La réunion de la SADC avait pour invités les chefs d’Etat de l’Afrique du Sud, de la Namibie, de la Tanzanie, du Zimbabwe, de l’Angola et la Zambie. Angola et Zambie étaient sans doute les plus virulents contre le Congo. La Zambie avait demandé le recomptage de voix de la présidentielle, mais l’Afrique du Sud, la Tanzanie, entre autres, étaient farouches opposés à toute injonction au gouvernement congolais et à la Cour constitutionnelle. Le résultat, c’est un premier communiqué ce jeudi tout aussi inédit. La SADC se montre extrêmement virulente à l’égard de la communauté internationale qu’elle appelle à respecter la souveraineté de la RDC et les « processus politiques et juridiques nationaux ».

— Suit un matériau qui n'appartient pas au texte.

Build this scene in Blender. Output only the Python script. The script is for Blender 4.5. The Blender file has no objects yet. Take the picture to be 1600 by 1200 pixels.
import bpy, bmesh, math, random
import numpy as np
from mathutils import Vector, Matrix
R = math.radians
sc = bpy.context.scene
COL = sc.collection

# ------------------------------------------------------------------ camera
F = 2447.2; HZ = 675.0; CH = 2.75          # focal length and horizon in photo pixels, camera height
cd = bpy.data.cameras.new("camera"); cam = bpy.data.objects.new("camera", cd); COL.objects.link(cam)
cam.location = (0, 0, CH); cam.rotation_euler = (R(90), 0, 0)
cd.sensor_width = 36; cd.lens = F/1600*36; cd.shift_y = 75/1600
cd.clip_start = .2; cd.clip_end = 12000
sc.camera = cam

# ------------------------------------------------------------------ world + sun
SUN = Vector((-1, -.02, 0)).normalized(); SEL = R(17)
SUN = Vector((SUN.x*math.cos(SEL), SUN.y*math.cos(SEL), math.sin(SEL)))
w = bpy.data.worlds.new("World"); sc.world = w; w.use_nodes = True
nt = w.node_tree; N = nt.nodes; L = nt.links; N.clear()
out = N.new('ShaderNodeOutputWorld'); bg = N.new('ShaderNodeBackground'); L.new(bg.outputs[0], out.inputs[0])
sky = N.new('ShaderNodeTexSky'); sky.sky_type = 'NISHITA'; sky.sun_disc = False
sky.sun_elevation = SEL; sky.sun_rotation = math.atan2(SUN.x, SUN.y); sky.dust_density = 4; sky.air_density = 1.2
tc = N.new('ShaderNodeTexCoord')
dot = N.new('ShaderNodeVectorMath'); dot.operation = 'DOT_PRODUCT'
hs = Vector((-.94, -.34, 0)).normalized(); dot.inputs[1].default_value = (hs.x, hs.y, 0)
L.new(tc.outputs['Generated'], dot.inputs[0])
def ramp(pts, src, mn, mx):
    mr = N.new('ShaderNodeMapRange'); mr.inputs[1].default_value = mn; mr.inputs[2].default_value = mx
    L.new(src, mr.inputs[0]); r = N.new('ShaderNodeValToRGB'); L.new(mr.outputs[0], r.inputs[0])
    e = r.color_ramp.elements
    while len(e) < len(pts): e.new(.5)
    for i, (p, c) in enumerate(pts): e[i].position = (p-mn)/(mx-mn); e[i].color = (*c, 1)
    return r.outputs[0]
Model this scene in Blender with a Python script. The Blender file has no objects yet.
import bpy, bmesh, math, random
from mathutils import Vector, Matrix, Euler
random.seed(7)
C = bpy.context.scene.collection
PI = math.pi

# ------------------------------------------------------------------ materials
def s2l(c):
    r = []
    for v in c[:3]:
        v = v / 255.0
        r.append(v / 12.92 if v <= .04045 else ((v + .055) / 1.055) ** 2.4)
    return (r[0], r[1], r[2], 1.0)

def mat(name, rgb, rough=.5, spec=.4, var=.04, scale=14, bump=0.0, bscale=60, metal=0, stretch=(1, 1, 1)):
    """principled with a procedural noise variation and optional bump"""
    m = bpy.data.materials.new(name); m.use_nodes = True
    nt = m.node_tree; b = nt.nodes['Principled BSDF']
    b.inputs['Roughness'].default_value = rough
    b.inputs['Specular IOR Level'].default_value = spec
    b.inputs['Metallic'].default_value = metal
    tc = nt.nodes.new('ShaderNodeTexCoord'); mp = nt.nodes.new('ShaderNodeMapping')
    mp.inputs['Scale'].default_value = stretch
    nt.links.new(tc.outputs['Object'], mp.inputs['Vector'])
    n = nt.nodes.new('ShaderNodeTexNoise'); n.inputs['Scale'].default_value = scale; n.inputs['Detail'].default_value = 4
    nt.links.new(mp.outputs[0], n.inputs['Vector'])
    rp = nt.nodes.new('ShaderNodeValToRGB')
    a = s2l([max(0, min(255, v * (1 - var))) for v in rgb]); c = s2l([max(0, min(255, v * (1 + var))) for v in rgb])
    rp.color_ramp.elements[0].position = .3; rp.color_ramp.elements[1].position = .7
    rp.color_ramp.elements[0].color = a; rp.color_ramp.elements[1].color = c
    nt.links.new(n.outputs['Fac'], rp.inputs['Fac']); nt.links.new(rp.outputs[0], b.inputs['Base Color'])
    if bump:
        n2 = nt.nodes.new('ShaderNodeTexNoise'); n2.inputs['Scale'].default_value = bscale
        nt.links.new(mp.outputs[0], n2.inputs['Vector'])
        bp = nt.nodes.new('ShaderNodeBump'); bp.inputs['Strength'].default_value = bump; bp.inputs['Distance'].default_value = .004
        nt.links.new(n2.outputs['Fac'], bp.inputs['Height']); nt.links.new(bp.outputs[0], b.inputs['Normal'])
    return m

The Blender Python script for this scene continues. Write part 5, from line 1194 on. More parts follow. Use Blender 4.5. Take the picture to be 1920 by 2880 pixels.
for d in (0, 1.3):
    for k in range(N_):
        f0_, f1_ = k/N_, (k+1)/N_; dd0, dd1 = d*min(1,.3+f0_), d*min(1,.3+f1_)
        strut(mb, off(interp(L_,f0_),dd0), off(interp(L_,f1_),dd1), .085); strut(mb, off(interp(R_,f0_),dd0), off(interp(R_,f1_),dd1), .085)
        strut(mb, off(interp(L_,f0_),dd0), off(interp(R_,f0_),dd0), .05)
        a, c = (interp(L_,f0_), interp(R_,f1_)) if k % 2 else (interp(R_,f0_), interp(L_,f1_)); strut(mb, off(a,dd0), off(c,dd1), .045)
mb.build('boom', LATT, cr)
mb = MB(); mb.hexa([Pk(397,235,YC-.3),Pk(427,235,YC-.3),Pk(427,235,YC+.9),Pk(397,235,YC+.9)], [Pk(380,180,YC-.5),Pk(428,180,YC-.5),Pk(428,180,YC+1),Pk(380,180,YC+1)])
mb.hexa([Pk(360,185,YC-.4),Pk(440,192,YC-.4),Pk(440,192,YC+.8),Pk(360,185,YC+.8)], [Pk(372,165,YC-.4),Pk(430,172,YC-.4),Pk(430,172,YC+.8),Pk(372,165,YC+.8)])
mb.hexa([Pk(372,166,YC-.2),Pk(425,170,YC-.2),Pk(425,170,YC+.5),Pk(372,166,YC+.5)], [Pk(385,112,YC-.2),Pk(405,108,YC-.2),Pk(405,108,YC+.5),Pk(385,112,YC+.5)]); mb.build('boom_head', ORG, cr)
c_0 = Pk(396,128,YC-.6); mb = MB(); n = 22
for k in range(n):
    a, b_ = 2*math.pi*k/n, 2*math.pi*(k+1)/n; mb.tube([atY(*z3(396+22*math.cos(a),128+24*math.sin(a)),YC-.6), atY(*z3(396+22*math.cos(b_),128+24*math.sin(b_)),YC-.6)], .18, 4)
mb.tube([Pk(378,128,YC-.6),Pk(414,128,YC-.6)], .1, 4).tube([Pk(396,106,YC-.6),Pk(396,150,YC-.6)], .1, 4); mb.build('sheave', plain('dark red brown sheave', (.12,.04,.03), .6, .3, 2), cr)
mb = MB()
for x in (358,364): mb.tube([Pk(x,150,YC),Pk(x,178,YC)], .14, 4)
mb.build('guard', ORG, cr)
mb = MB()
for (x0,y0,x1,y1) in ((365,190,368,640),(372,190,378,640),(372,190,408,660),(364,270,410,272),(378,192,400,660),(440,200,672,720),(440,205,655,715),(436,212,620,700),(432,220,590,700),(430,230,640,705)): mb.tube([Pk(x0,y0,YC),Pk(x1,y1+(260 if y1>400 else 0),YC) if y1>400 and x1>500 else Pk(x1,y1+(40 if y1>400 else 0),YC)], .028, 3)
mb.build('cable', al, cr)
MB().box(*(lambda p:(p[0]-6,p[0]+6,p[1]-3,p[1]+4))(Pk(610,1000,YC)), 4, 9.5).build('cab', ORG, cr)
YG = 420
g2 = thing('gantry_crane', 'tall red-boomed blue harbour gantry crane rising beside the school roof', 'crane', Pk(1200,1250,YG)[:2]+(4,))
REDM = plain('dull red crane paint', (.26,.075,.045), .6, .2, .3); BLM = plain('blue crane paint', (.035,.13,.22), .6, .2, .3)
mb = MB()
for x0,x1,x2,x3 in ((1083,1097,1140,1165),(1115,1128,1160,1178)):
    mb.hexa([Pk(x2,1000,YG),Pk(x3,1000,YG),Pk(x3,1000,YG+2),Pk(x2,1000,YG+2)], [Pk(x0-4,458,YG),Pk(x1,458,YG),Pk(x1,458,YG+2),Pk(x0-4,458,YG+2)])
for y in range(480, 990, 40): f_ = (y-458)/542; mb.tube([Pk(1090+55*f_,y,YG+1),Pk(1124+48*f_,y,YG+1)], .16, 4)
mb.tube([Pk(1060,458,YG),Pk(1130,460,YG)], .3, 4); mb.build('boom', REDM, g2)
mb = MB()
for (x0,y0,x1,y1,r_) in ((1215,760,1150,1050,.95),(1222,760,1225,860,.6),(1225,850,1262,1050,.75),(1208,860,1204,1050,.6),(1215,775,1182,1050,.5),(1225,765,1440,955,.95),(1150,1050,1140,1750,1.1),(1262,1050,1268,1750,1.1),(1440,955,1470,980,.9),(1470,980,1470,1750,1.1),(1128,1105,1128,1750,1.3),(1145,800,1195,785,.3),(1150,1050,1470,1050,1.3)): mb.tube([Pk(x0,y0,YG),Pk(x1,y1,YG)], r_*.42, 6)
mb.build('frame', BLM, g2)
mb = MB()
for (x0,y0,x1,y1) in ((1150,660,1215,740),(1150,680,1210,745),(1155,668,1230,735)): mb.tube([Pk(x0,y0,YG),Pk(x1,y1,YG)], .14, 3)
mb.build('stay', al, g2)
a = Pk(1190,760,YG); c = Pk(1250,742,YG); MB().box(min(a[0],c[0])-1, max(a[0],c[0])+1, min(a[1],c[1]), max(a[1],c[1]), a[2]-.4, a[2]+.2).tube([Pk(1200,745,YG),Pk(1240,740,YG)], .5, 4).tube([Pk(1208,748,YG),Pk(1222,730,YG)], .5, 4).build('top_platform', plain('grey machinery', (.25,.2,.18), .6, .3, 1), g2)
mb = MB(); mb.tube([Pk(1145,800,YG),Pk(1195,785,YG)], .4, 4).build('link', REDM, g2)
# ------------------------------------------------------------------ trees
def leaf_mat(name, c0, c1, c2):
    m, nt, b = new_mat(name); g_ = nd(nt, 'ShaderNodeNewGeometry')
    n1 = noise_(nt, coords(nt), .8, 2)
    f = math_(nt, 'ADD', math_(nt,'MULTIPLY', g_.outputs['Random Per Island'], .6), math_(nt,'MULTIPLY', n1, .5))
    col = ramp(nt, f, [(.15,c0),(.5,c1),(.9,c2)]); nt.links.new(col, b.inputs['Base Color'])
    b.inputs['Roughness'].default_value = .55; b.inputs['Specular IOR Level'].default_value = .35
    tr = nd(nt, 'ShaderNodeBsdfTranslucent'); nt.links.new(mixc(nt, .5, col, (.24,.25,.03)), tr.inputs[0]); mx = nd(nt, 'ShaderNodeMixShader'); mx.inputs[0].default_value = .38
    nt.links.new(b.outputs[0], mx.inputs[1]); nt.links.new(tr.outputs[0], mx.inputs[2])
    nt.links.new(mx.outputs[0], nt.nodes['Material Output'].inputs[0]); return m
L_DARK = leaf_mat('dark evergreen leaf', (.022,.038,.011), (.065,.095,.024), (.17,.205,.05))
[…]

L’influence de Paul Kagame
La donne a changé convoquée par Paul Kagame. La délégation ministérielle congolaise est priée de quitter la salle pour laisser les chefs d’Etat se réunir à huis clos. Tout comme les représentants de la Commission de l’UA, à l’exception du Tchadien Moussa Faki. Les présidents sud-africain, zambien et angolais sont alors rejoints par Denis Sassou-Nguesso du Congo-Brazzaville, le Guinéen Alpha Condé, le Tchadien Idriss Deby, l’Ougandais Yoweri Museveni, l’Ethiopien Abiy Ahmed. A la manœuvre, il y a un axe déterminé à sortir de la salle avec un communiqué fort : Paul Kagame, Joao Lourenço et Denis Sassou-Nguesso, inquiets notamment de voir le verrouillage au niveau des résultats des élections législatives et provinciales par la coalition au pouvoir, mais aussi des « vrais résultats » présentés par la Cenco ou dévoilés dans les médias qui laissaient présager « des antagonismes très forts » dans le pays. Les discussions vont durer cinq heures avant de parvenir à ce communiqué.
Pourtant la Commission de l’Union africaine avait préparé un brouillon de communiqué dans le ton de celui de la SADC. Et ce vendredi encore, des diplomates africains se disent très surpris de ce communiqué des chefs d’Etat. Ils parlent d’un « tour de magie », d’une « décision difficile à mettre en œuvre » ou même d’un « précédent qui risque de peser sur tous les processus électoraux à l’avenir ». Des négociations parallèles, directement entre chefs d’Etat, avec des voyages ou des coups de fil d’émissaires africains et des chancelleries occidentales, avaient pourtant préparé le terrain.
Bilan : une délégation de chefs d’Etat est attendu ce lundi à Kinshasa, parmi lesquels le Rwandais Paul Kagame, même si certains redoutent une réaction très hostile, notamment de l’UDPS de Felix Tshisekedi, le président proclamé, à cette intervention directe du Rwanda. Dans cette délégation, on devrait retrouver également, le Sud-Africain Cyril Ramaphosa qui, dit-on, a accepté de se joindre à ses pairs, même s’il s’était montré encore réticent hier durant les réunions. C’est notamment sur lui que les différentes pressions diplomatiques se sont exercées ces derniers jours.